From Colonel Alexander McDougall

New York May [6] 1776


The Officers of the four Battalions raised last Year in this Colony have been allowed but a single Ration; nor have they had any allowance for billetting Money even while they were recruiting. The Expences they were exposed to in the Northern Campaign were great; far beyond those in the English Colonies; owing to the high Charges attending the Carriage of the Necessaries they wanted on that Service; which they were Subject to, as there were not boats sufficient on the Lake to Transport Stores for them. This occasioned them to fall a Prey to the Avarice of the Suttlers. They are making frequent applications to the Convention, Committee of Safety; and to me, for an allowance of Rations; or billetting to Compensate for those Expences; or to put them on the same footing with the other Continental Troops, who served at Cambridge;1 but we are utterly at a Loss how to settle with them for this demand, as we are destitute of any Rule for it. I must therefore beg your Excellency, to inform me, what Rations were allowed at Cambridge, to the Officers of the Army; in order that the settlement with the Officers of those Battalions may be made. It is with no small Reluctance I trouble the General with this Request. But I hope the pressing Nature of the Case, (as a settlement of this matter will be advancive the Reputation of the Service;) will be a sufficient apology for Your Excellency’s very humble servant

Alexr McDougall

LS, DLC:GW. The day of the month is blank in the manuscript, but the context suggests that this letter was written on 6 May. See GW to McDougall, 7 May 1776, and Force, American Archives description begins Peter Force, ed. American Archives. 9 vols. Washington, D.C., 1837–53. description ends , 4th ser., 5:1212.

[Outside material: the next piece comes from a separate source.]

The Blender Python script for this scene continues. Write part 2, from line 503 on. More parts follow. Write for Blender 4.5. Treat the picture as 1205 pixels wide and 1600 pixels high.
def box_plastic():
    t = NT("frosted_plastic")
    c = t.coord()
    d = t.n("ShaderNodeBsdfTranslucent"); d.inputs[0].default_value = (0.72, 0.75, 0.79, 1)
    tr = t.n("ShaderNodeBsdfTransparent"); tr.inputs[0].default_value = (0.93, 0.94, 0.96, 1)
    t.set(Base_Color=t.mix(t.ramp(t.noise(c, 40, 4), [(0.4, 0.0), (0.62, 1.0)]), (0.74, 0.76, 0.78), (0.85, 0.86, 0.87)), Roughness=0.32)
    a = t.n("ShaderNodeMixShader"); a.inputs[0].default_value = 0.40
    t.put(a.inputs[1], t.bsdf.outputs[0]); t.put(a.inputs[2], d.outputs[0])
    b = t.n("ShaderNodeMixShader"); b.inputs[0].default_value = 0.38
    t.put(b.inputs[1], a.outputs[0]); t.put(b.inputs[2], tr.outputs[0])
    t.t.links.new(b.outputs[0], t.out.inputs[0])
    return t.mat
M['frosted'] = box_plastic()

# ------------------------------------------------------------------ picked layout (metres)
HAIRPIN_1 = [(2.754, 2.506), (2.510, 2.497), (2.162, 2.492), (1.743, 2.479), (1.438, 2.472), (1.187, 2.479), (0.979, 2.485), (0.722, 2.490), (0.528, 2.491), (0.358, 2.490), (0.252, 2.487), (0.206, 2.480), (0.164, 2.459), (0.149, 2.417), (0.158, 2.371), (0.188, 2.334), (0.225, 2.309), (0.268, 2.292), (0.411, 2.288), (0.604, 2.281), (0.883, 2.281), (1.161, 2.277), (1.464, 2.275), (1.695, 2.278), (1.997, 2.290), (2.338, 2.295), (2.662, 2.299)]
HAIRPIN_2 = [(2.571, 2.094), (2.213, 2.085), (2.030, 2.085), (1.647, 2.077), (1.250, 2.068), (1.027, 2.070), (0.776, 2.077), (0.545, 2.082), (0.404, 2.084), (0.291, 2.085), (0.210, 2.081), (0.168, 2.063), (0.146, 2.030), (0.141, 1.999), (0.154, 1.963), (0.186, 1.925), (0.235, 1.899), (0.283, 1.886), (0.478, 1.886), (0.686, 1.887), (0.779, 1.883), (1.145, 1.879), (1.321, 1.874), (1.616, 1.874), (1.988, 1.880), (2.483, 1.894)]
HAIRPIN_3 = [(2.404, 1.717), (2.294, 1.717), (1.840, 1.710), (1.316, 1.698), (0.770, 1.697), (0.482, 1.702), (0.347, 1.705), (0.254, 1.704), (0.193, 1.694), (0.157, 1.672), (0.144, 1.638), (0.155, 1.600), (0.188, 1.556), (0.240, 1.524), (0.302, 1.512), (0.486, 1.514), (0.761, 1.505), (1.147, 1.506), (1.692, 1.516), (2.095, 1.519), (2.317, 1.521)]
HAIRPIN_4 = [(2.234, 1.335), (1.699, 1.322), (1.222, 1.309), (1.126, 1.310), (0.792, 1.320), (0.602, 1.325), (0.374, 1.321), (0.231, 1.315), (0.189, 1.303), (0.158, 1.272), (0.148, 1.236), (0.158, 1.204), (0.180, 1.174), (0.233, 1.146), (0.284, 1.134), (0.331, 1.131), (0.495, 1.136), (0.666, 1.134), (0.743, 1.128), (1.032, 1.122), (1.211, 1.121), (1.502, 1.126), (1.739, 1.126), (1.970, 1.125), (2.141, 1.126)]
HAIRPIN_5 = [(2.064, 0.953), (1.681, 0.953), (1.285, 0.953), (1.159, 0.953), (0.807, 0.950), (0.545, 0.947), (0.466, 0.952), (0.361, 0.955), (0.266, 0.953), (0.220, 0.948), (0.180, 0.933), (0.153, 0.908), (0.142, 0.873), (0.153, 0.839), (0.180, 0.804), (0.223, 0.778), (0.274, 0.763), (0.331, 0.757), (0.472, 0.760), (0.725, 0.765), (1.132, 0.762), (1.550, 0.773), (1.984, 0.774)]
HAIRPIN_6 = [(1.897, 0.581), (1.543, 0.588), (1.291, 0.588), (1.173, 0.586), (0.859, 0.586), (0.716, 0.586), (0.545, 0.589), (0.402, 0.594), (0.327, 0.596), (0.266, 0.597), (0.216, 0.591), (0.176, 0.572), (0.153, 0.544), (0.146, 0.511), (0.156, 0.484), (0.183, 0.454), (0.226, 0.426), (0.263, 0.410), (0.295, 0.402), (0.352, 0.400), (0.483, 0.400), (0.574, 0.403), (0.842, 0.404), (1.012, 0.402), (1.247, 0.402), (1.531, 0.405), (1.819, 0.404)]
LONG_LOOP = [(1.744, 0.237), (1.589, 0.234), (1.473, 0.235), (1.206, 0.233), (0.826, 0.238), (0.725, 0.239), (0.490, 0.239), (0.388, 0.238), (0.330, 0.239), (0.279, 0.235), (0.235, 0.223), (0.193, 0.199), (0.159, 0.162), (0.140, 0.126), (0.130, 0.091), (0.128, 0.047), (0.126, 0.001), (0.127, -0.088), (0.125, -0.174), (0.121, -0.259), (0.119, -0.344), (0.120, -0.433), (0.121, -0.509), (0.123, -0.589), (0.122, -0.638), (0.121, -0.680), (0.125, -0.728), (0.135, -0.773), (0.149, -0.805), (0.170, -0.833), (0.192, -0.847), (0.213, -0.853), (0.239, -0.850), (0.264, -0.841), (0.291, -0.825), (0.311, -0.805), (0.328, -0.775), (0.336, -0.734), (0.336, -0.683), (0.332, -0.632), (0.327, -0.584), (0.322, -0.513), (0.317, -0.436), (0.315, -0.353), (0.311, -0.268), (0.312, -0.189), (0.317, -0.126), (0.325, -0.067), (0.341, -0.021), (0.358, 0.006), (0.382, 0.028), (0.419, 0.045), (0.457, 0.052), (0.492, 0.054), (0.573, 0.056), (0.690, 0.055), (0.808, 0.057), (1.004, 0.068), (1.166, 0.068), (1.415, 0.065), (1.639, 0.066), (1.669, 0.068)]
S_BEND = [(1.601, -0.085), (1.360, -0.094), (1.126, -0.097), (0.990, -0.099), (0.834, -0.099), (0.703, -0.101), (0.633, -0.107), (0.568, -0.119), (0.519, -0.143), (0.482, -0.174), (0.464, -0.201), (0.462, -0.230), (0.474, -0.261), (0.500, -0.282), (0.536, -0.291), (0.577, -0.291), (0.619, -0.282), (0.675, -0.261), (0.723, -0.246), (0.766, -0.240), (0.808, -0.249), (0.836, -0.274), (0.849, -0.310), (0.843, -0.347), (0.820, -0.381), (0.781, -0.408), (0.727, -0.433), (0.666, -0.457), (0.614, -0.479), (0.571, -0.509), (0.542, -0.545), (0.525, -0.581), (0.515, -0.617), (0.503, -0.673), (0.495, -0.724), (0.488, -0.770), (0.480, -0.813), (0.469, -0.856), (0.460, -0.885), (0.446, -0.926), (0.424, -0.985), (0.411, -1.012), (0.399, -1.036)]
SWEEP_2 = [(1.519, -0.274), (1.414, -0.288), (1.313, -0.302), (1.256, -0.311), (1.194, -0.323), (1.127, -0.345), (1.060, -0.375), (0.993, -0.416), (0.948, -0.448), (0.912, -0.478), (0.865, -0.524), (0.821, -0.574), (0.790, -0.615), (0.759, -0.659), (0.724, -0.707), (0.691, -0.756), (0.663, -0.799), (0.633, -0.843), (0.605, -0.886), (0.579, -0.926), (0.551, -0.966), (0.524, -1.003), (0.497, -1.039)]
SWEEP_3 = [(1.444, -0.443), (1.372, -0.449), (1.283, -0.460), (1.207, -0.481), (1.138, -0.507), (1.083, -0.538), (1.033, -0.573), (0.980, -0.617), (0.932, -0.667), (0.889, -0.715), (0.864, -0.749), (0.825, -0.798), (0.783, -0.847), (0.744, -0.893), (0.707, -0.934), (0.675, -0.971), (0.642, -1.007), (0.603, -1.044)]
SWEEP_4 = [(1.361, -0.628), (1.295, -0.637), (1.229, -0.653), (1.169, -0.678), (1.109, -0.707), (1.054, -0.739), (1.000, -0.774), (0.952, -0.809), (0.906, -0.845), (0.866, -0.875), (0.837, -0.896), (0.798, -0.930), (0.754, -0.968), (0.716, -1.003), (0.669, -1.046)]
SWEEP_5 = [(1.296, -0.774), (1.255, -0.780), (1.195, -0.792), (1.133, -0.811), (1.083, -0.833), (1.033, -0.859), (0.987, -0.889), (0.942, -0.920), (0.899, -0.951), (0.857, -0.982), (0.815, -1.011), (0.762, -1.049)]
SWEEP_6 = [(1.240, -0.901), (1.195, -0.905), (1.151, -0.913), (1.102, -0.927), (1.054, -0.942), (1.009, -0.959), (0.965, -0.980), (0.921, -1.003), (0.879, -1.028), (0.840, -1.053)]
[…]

1“Some of us,” several New York officers complained to the provincial congress on 21 Feb. 1776, “received but one ration, and others no provisions since we entered the service; whereas the captains in the eastern army have, from the first of July last, received three and the subalterns two, whereby discontents are arising to the prejudice of that service, where harmony is essential for executing the purpose intended” (N.Y. Prov. Congress Journals description begins Journals of the Provincial Congress, Provincial Convention, Committee of Safety, and Council of Safety of the State of New-York, 1775–1776–1777. 2 vols. Albany, 1842. (Microfilm Collection of Early State Records). description ends , 1:317).